Harvey has also made the program more interesting and more enjoyable, adding paintball guns to field maneuvers, giving leadership positions that had been the exclusive property of seniors to juniors, and letting the seniors design labs, teach, and mentor young cadets.
“We’re not doing the juniors any justice if we don’t let them have leadership roles,” she says. “And it’s working. Students are now talking about it on campus.”
Harvey has also pursued some marketing strategies. Husky ROTC T-shirts have been added to the green camouflage uniforms usually seen on campus, and baseball caps are coming soon. She worked with admissions director Lee Melvin, and UConn’s online application form now includes a question asking whether the applicant would like information about ROTC.

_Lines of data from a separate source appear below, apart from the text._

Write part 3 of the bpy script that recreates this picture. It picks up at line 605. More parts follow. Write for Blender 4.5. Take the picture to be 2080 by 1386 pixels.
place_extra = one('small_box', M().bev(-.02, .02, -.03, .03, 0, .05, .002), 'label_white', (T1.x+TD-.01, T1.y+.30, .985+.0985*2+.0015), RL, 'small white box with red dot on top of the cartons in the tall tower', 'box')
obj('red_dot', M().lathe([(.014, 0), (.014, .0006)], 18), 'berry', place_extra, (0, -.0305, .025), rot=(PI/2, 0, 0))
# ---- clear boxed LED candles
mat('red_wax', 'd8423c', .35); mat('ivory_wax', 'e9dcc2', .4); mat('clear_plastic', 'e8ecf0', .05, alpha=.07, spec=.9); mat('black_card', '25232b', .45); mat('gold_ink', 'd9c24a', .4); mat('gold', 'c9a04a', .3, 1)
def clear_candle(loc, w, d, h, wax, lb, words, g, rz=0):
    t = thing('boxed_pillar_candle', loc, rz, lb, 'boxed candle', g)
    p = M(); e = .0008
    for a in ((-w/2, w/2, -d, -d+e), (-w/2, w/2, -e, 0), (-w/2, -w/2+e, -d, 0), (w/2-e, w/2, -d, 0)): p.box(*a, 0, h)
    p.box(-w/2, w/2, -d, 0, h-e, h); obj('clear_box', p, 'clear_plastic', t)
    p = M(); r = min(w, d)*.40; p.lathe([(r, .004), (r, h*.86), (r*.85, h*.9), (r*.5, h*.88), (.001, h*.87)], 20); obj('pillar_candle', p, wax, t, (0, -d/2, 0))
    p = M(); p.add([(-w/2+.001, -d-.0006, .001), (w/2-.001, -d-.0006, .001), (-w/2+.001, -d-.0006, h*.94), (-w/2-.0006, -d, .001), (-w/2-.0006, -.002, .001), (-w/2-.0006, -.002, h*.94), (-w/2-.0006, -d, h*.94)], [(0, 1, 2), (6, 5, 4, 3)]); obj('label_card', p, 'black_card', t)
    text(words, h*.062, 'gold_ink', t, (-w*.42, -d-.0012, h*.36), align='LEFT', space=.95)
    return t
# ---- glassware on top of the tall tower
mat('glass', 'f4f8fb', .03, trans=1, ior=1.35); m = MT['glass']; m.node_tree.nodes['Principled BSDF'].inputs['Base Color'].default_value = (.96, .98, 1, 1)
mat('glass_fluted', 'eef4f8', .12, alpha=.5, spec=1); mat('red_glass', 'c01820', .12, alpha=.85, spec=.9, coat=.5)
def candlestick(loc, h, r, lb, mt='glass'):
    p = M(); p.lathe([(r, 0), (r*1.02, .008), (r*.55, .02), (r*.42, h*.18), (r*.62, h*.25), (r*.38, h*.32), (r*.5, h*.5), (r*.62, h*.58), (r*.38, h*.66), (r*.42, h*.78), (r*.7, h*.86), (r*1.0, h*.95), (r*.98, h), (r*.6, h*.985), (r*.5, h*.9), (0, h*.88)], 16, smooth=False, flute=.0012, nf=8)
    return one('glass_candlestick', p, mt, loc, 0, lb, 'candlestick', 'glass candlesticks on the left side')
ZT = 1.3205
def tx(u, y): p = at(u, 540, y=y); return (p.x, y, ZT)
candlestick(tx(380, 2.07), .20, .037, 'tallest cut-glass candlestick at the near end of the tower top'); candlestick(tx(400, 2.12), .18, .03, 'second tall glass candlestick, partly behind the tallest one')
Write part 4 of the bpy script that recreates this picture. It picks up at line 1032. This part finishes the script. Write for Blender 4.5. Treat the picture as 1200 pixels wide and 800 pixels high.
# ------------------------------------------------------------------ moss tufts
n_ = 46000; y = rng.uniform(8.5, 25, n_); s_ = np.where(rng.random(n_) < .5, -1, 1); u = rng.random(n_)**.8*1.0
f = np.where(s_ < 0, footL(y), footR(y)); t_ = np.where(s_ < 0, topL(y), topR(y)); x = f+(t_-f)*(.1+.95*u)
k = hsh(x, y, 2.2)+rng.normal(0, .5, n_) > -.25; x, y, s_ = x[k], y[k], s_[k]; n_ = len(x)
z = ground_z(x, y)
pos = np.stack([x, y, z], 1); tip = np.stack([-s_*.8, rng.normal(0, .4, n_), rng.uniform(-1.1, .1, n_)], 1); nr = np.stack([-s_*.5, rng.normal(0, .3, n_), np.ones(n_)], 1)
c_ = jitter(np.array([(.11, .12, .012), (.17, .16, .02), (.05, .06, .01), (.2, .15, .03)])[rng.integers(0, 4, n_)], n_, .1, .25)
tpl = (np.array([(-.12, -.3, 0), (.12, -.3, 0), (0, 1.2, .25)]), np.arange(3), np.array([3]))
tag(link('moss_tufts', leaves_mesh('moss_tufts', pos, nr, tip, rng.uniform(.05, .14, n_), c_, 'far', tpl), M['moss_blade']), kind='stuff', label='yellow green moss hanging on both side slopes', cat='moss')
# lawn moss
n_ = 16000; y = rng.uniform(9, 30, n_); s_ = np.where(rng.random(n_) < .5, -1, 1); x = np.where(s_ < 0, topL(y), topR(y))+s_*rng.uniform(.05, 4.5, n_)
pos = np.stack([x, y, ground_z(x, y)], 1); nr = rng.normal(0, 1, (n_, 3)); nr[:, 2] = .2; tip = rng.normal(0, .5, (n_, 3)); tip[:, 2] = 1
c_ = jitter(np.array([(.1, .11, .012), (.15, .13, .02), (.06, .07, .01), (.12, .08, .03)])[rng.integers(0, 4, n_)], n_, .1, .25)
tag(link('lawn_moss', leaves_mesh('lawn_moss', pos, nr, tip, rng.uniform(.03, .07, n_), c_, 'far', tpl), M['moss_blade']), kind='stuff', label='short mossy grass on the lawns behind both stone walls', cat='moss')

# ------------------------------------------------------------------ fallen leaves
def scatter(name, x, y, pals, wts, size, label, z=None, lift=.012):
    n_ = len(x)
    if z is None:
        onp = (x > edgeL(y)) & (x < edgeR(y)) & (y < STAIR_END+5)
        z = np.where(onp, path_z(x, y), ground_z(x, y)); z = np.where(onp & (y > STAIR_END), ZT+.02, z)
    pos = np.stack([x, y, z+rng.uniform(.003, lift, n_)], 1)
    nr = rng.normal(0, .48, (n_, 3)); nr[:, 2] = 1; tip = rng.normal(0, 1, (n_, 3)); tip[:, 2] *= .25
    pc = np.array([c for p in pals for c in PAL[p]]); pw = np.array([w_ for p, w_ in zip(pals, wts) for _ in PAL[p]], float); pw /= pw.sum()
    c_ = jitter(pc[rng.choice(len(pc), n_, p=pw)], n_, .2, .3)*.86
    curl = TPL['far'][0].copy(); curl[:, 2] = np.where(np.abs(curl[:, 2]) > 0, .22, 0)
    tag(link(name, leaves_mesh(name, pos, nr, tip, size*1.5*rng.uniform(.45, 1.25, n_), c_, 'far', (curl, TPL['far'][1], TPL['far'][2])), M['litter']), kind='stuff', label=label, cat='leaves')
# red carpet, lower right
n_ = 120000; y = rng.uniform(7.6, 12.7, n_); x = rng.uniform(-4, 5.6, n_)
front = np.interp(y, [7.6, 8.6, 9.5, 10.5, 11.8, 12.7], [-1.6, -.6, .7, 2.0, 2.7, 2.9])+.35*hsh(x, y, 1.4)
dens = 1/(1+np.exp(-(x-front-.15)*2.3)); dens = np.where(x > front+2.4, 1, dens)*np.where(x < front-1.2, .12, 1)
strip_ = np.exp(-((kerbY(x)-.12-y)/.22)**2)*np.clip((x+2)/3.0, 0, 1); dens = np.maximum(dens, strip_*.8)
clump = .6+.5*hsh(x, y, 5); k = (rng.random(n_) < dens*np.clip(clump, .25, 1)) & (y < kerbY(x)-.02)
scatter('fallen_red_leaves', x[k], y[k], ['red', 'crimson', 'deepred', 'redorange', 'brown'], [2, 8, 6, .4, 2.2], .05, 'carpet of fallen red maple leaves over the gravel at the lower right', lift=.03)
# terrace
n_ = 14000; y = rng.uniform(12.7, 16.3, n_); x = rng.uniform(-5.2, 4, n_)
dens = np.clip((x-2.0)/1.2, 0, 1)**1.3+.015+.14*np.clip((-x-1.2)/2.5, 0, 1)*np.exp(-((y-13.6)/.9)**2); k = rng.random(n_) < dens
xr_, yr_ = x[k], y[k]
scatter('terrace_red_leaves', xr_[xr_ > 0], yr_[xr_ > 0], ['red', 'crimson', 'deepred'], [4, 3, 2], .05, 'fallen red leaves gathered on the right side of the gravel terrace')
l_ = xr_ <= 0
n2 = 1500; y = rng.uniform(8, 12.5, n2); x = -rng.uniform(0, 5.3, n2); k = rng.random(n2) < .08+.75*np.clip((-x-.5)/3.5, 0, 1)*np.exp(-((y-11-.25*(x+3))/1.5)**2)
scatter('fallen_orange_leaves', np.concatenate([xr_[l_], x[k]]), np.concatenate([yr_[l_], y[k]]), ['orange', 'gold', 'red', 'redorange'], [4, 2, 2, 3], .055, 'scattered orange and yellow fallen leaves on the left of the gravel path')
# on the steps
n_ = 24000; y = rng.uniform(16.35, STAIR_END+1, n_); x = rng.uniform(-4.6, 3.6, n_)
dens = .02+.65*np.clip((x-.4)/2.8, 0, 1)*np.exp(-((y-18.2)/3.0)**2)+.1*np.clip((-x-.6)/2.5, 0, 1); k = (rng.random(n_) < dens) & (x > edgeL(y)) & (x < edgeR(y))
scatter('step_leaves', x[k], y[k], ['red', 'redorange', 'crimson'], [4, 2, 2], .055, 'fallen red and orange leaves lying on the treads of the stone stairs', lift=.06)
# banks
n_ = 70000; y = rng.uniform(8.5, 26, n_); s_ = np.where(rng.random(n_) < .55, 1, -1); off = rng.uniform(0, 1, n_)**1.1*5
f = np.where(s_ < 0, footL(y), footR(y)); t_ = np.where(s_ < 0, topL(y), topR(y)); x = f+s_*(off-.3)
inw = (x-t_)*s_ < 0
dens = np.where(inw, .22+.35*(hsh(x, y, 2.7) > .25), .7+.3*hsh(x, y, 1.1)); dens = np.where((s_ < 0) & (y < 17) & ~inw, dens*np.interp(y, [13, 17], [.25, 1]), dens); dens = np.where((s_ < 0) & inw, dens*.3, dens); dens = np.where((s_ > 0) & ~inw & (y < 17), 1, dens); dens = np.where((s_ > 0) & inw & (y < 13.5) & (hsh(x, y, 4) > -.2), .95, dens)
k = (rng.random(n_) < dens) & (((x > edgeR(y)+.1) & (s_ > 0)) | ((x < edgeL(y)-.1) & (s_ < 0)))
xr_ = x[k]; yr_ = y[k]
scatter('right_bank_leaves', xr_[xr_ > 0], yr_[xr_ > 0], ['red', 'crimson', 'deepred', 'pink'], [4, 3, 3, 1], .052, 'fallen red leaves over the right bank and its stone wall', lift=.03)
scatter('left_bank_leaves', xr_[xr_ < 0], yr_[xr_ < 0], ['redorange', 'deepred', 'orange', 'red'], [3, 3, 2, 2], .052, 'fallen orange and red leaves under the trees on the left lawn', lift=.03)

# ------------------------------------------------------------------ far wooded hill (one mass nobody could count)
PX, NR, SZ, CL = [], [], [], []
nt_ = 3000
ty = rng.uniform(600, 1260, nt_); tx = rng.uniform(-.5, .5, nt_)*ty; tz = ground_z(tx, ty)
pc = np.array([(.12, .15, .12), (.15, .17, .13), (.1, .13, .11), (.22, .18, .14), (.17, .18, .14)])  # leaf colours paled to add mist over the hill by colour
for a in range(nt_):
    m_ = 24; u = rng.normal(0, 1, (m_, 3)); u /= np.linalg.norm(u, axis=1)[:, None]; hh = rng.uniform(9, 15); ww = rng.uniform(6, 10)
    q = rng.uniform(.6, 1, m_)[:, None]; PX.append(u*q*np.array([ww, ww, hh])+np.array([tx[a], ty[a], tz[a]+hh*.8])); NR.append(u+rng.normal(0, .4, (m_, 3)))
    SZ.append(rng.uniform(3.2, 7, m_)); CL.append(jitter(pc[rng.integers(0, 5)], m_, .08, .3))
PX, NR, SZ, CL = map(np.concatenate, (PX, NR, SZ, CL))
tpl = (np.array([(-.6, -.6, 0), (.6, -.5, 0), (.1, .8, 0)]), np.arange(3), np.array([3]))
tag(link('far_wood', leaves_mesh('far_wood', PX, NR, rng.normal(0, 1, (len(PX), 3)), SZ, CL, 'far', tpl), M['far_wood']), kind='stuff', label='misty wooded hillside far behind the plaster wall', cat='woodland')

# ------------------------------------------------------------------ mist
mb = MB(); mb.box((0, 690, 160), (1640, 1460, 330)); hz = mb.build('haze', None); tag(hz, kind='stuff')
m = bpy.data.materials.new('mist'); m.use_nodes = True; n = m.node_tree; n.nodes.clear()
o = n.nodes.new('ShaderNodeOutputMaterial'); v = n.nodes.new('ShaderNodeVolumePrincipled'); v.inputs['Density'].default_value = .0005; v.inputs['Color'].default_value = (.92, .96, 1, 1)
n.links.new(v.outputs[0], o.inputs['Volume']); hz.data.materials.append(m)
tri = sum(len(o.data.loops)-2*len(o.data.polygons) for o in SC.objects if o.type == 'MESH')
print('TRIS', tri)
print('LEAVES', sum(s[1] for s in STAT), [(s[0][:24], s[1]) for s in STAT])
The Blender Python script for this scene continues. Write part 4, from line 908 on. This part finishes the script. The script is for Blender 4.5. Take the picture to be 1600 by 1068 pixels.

Flyers are also included in orientation packets. She and her top assistant, Master Sgt. Daniel Pinion, a senior military instructor, also plan to place ROTC brochures at various points around campus.
In addition, Harvey has partnered with the School of Nursing to try and inspire nursing students to join ROTC and become Army nurses – a critical need. The first nursing ROTC candidate was commissioned last May, another is scheduled to graduate in 2009, and four others are on track to graduate by 2011.
Harvey was scheduled to be rotated out of UConn in August 2010, but she petitioned for a fourth year so she could complete what she’s started in Storrs.
Her wish was granted — one of only 21 petitions to be honored in the country. Now, her last year at UConn will also be her 25th year in the Army.
Then, Harvey says, she will have a new mission – retirement.